Kahramanımız, vaktiyle anlaşmazlığa düştüğü birine (kim olduğunu sürprizleri bozmamak için söylemiyorum) attığı dayaktan ötürü hapishaneye girmiştir ve romanın başında onu, içeriden henüz çıkıyorken görüyoruz. Kendisine karakolda işkence eden iki polisin peşine düşeceğini anladığımız “Ant olsun ki sizi mahvedeceğim orospu çocukları” cümlesi ile ilk düğümümüz atılıyor. Ancak olaylar çemberi bununla bitmiyor; sevdiği kadın Nina’nın yanına giden ve onun dolayısıyla içinde farklı çevrelerden ağır abilerin yer aldığı bir şantaj olayına bulaşan anlatıcı, bizi oradan oraya taşırken aslında sıradan bir maceranın içindeyken Suat Duman’ın dili sayesinde olan bitenin bu sıradanlığı hiç gözümüzde olmuyor.
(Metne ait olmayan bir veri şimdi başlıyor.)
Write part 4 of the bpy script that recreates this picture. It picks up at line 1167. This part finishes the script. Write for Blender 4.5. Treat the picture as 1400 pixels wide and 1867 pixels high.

Birçok günümüz polisiye romanı, aslında başarılı fikirler ve olay akışları ile karşımıza çıkmasına rağmen, mayasındaki eksik edebiyat yüzünden okuyucuyu sarsamayabiliyor. Demek istediğim, “Olay böyle başladı, sonra şu oldu, kahraman buraya geldi ve şuradan silahını çıkardı, oldu, oluyor, olacaktı…” tadında sırf aksiyon anlatarak, polisiyenin en az aksiyon ve aksiyondaki zeka parıltısı kadar önemli bir unsuru olan “dil” mefhumunu bir yana bırakması, romanın tadını bozuyor ister istemez.
Eğer “İyi polisiye iyi edebiyattır” ifadesini kabul ediyorsak, işte birçok yeni nesil polisiyesinde eksik olan “iyi edebiyat” kısmını Suat Duman fazlasıyla gerçekleştirmiş durumda. Dil ve edebiyat itibariyle romanı kurtardığı için de polisiye seven bir okur “polisiyenin falanca motifi eksik kalmış” demeye gerek kalmadan romanı göğsüne bastırabilecektir.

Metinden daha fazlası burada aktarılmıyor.